9. Il résulte de tout ce qui précède que Pôle Emploi est seulement fondé à demander l'annulation, dans cette seule mesure, du jugement attaqué.
10. Il n'y pas lieu, dans les circonstances de l'espèce, de faire droit aux demandes des parties tendant à l'application des dispositions de l'article L. 761-1 du code de justice administrative,
DÉCIDE :
Article 1er : Le jugement du tribunal administratif de la Martinique du 15 octobre 2020 est annulé en tant qu'il a annulé les dispositions de la décision du 20 décembre 2018 opposant à Mme A... la prescription quinquennale pour la période antérieure à l'année 2011.
Article 2: Le surplus des conclusions des parties est rejeté.
Article 3 : Le présent arrêt sera notifié à Mme B... A... et à Pôle Emploi.

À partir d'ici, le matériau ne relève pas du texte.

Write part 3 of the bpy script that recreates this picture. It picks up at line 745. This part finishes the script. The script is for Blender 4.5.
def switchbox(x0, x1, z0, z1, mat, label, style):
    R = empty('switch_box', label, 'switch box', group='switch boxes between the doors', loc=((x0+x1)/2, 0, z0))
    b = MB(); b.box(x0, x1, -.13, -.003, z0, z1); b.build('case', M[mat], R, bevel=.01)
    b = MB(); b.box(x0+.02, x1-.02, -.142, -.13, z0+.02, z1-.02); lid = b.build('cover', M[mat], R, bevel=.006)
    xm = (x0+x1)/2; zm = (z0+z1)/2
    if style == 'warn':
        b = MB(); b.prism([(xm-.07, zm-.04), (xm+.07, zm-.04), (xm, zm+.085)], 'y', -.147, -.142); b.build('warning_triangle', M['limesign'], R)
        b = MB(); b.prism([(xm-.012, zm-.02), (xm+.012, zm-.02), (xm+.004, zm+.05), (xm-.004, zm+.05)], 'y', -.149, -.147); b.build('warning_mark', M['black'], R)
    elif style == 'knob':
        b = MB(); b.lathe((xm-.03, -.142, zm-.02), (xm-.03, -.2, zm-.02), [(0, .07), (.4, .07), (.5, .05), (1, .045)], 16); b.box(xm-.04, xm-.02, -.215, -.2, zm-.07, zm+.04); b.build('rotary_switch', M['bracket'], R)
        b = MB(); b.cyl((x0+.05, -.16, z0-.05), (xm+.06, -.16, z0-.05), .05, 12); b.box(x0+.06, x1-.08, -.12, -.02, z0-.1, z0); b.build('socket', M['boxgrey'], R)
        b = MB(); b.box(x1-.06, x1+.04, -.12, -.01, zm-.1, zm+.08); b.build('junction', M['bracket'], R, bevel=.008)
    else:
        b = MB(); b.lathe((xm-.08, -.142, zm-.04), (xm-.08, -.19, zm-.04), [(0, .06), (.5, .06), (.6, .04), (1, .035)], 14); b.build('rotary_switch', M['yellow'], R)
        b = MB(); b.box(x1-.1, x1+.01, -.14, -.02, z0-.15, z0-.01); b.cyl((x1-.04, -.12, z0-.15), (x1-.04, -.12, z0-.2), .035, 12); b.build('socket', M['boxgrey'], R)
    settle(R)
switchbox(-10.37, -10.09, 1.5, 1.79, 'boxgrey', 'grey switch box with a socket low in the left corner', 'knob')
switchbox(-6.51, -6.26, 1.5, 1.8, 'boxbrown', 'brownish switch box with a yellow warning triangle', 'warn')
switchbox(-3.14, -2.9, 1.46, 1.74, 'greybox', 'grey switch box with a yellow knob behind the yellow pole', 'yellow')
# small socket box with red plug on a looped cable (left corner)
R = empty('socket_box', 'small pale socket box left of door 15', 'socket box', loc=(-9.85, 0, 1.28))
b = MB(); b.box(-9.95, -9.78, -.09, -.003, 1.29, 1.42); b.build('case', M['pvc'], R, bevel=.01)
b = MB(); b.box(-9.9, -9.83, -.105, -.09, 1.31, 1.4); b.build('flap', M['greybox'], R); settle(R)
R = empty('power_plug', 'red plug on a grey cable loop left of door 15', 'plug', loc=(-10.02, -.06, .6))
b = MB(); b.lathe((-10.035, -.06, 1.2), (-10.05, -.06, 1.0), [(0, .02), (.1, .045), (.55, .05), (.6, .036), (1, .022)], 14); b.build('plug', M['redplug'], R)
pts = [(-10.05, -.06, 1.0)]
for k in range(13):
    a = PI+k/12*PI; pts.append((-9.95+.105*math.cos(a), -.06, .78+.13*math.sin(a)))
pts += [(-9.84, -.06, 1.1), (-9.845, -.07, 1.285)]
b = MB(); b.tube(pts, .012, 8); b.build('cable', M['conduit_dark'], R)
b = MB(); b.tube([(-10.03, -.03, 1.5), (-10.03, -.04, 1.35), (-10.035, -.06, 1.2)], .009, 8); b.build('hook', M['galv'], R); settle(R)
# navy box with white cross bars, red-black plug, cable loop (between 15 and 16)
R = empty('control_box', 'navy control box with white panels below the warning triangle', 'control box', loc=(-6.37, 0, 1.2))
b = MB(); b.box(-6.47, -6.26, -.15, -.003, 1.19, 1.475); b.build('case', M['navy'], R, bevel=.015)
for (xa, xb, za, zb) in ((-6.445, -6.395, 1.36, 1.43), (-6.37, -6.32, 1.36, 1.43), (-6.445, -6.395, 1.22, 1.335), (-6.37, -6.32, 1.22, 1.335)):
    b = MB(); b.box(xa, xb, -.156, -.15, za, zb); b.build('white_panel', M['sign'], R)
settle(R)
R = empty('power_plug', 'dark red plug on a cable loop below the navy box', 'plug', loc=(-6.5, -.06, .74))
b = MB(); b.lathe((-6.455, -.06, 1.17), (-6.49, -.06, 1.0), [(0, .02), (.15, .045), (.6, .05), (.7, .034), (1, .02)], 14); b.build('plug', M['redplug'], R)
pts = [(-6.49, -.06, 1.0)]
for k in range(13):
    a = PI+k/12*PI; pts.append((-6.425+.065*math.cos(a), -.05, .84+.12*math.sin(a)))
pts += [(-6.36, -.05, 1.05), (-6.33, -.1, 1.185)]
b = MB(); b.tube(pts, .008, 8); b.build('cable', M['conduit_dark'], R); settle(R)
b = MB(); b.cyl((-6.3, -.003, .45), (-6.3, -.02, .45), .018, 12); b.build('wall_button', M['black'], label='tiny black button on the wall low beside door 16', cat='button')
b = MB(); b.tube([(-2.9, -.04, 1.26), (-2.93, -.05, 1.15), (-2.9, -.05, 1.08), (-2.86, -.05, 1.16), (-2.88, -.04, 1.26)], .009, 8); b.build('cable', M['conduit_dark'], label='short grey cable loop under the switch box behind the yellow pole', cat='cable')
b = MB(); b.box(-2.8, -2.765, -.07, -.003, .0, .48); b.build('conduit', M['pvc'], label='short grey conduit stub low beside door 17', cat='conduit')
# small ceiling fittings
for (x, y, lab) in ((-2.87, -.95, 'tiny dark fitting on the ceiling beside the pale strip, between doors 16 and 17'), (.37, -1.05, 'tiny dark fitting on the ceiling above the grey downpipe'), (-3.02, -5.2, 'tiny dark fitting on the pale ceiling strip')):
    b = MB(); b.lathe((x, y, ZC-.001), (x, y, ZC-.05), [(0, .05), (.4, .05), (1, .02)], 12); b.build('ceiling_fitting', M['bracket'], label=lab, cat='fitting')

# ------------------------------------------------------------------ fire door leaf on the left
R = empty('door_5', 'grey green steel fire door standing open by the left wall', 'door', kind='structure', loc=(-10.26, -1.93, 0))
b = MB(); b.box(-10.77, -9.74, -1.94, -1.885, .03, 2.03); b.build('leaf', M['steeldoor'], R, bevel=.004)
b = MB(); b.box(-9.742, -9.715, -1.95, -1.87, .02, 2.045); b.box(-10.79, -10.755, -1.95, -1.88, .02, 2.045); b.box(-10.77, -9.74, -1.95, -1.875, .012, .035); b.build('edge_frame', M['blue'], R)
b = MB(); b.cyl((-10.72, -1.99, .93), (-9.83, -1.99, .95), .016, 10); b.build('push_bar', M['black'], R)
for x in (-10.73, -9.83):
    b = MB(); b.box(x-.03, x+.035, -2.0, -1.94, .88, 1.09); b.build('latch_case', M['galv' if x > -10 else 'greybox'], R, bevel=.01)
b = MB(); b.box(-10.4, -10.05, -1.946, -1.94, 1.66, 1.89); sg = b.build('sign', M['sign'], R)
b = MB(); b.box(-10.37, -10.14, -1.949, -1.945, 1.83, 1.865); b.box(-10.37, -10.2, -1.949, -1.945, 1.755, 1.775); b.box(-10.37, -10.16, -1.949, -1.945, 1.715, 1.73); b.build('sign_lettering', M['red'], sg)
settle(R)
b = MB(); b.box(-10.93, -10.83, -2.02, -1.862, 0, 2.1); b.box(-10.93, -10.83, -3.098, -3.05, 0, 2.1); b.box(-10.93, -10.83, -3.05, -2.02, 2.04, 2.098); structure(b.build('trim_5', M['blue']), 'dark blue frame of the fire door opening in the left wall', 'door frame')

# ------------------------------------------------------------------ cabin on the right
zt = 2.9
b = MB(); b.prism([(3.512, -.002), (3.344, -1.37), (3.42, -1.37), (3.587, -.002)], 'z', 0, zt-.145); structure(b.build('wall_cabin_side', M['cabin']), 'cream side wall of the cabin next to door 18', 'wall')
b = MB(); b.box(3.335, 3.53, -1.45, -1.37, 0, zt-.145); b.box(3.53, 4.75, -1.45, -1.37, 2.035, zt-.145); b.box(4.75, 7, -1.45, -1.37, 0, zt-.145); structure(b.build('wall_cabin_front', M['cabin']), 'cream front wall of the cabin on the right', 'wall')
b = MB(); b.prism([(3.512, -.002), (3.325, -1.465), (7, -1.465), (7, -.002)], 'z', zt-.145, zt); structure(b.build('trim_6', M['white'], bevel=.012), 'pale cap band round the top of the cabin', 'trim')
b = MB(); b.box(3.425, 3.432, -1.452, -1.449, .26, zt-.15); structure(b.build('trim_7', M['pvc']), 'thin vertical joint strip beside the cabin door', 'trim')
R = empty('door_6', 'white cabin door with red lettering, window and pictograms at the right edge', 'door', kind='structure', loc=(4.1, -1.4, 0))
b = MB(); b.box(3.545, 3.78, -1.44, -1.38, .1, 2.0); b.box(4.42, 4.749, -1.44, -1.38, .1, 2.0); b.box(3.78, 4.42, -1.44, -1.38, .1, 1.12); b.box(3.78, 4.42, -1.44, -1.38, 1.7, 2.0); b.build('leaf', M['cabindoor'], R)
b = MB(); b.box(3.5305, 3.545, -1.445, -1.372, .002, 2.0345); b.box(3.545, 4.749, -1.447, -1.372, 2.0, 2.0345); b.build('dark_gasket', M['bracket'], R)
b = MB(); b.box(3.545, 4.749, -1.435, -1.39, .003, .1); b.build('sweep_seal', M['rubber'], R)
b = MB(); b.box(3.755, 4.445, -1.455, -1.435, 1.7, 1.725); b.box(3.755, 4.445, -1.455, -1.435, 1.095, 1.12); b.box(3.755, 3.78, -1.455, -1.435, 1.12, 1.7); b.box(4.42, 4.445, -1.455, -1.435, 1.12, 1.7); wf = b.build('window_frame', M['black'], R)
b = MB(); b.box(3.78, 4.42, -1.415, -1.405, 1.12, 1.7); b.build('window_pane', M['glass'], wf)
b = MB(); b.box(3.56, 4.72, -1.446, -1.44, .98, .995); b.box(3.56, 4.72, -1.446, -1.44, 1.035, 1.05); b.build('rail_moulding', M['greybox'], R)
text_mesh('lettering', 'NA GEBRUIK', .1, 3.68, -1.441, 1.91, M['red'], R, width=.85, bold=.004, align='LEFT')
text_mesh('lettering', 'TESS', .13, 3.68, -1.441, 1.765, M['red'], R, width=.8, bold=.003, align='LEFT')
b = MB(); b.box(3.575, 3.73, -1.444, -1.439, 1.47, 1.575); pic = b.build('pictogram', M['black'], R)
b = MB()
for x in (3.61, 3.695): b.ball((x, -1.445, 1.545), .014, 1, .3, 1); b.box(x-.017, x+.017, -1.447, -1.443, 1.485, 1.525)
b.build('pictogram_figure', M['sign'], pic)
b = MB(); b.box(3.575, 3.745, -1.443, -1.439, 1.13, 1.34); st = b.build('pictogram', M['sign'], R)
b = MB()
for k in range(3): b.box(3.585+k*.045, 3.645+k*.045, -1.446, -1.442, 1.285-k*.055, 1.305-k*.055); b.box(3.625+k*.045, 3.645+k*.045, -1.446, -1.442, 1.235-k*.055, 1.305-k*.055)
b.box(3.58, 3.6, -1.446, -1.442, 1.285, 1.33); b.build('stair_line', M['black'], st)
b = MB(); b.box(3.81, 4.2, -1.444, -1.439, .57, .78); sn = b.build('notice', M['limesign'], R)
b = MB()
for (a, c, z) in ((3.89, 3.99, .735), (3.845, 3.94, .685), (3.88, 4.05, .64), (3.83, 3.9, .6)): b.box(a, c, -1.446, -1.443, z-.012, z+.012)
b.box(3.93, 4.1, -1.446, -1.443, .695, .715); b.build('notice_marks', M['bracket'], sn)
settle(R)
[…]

Délibéré après l'audience du 16 décembre 2022 à laquelle siégeaient :
M. Didier Artus, président,
Mme Marie-Pierre Beuve Dupuy, présidente-assesseure,
M. Manuel Bourgeois, premier conseiller.
Rendu public par mise à disposition au greffe, le 21 décembre 2022.
Le rapporteur,
Manuel C...
Le président,
Didier ArtusLa greffière,
Sylvie Hayet
La République mande et ordonne au ministre du travail, du plein emploi et de l'insertion en ce qui le concerne et à tous commissaires de justice à ce requis en ce qui concerne les voies de droit commun, contre les parties privées, de pourvoir à l'exécution du présent arrêt.